Depuis les travaux de Milton Friedman, deux dogmes se sont imposés : la création monétaire est inflationniste et surtout quand elle est faite par et pour l’Etat. Il en découle une série de « recommandations » ayant acquis force d’évidence, comme l’interdiction faite à l’Etat de créer de la monnaie, celle faite à la banque centrale d’avancer de l’argent à l’Etat et aux administrations publiques, la définition de la mission principale de la Banque centrale comme gardienne de la stabilité des prix, etc.

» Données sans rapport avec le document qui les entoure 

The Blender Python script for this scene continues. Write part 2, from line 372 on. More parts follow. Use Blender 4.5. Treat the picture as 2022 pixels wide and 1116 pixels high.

Plus personne n’ose s’attaquer à ces dogmes tellement il sont ancrés dans les esprits, plus personne n’ose dire qu’il s’agit tout simplement de contrevérités historiques, et donc que les recommandations qui en découlent n’ont aucun fondement scientifique.
Faut-il alors rappeler pour combattre notre premier dogme (la création monétaire est inflationniste) que les banques secondaires ne cessent de créer de la monnaie depuis des décennies sans aucune corrélation avec le taux d’inflation ? On connaît depuis 30 ans en Europe et spécialement en France une période de faible croissance et de faible inflation ; néanmoins les banques ne cessent de créer de la monnaie…
Concernant notre deuxième dogme (« surtout quand c’est de la création d’origine publique») les raisons théoriques en sont particulièrement mystérieuses (la théorie des anticipations rationnelles, qui prétendait le justifier, n’a pas été validée scientifiquement). Un seul exemple, mais il est hautement significatif, suffit pour en finir avec ce dogme : les Etats-Unis viennent de connaître une période très longue de croissance non inflationniste nourrie par une création monétaire d’origine publique : la Fed ne cesse de créer de la monnaie en contrepartie de titres publics émis par le Trésor américain.
La peur de l’hyper-inflation est compréhensible : les témoignages de ceux qui l’ont vécue donnent à penser que c’est difficile à vivre. Les causes de ces déstabilisations monétaires sont en revanche plus discutées : concernant les deux plus connues en Europe (les assignats révolutionnaires et la république de Weimar) il n’est pas possible d’occulter des causes très spécifiques : la fuite des capitaux pendant la révolution française et le montant exorbitant des réparations demandées aux Allemands pour la seconde. La « planche à billets », dans les deux cas, est plus une conséquence qu’une cause initiale.
Par ailleurs est-il très sérieux de confondre ces périodes d’hyper-inflation et celles de hausse des prix limitée, comme celles qu’on a connues depuis la deuxième guerre mondiale en Occident ?
En tout état de cause, s’il est certainement nécessaire d’encadrer la création monétaire publique ou privée, il n’est en rien prouvé par l’histoire qu’elle est à l’origine de l’inflation.
En revanche l’histoire a montré que :
– l’abondance monétaire a permis des périodes de prospérité (XV ° siècle en Europe avec l’arrivée de l’or d’Amérique du Sud, forte croissance en 1820-1840 et en 1845-1880 avec l’or d’Amérique du Nord, les trente glorieuses et ses politiques monétaires expansionnistes …)
– la déflation générée par des politiques économiques dites de stabilité ou de rigueur conduit à des désordres sociaux vite inacceptables, qui peuvent conduire à des guerres ou à des dictatures.
Il serait temps que nos dirigeants oublient les dogmes et se rafraîchissent au contact des leçons de l’histoire.